The all-stock deal will offer each Cairn India shareholder one ordinary share, and a 7.5 percent-redeemable preference share of Vedanta Ltd. with a face value of 10 rupees, according to statements from both the companies on Sunday. Post-merger, London-listed parent Vedanta Resources Plc’s holding in Mumbai- listed Vedanta Ltd. will drop to 50.1 percent from 62.9 percent.
The combined entity will help Agarwal, weighed down by $12 billion of group debt amid a downturn in crude oil and aluminum, reorganize the group’s assets and liabilities. It will also give him access to Cairn India’s $2.7 billion of cash.

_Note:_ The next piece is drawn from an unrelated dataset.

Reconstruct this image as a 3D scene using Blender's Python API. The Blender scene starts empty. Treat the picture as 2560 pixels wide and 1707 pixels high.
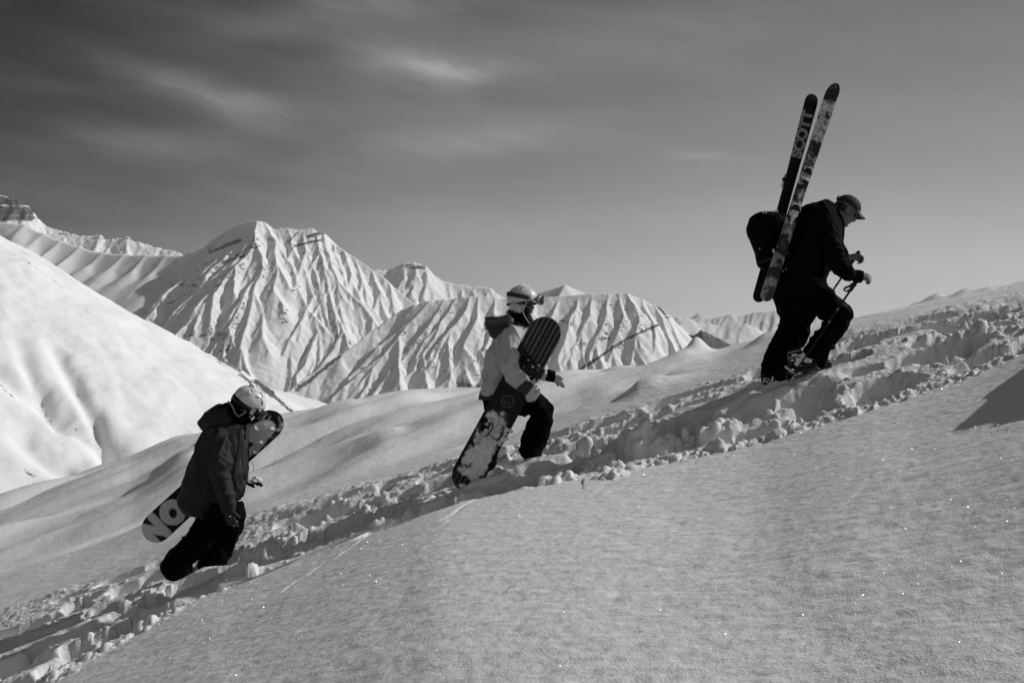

Vedanta, the nation’s second-most indebted metals company, is facing shrinking profit margins after the premium paid for immediate delivery of aluminum plunged 70 percent from a November record. A decline in crude prices since June last year led Cairn India to its first quarterly loss in more than seven years in the three months ended March 31.
Slumping crude prices prompted Vedanta to take a $3 billion non-cash writedown on account of the decline in the goodwill value of Cairn India. The oil producer decided to cut back its capital expenditure plans for the year ending March 31 to $500 million from $1.2 billion.
Vedanta’s debt surged to 777.52 billion rupees ($12 billion), excluding a $1.25 billion intercompany loan from Cairn India, after Agarwal bought the oil explorer in 2011 and began expanding aluminum and power-generation capacity. More than a quarter of the company’s operating profit came from aluminum in the last quarter, with other businesses including zinc and crude oil contributing the remainder.
The metal producer has a $1.9 billion of mostly short-term loans maturing this year, which it plans to refinance into longer-term instruments, Chief Financial Officer D.D. Jalan said in an earnings call on April 29.
Vedanta, earlier known as Sesa Sterlite Ltd., in 2013 consolidated its iron ore mining business by merging Sesa Goa Ltd. with Sterlite Industries (India) Ltd., which ran copper and aluminum businesses. Vedanta Resources also transferred its 38.8 percent holding in oil producer Cairn India, including a debt of $5.9 billion to the new company.
Vedanta also owns a 64.9 percent stake in Hindustan Zinc, which has $4.8 billion of cash, according to data compiled by Bloomberg. The Indian government has a 29.5 percent stake in the zinc producer, which has more cash than Cairn India.
“The group continues to evaluate a transaction with the government of India,” Vedanta Resources said in its exchange filing.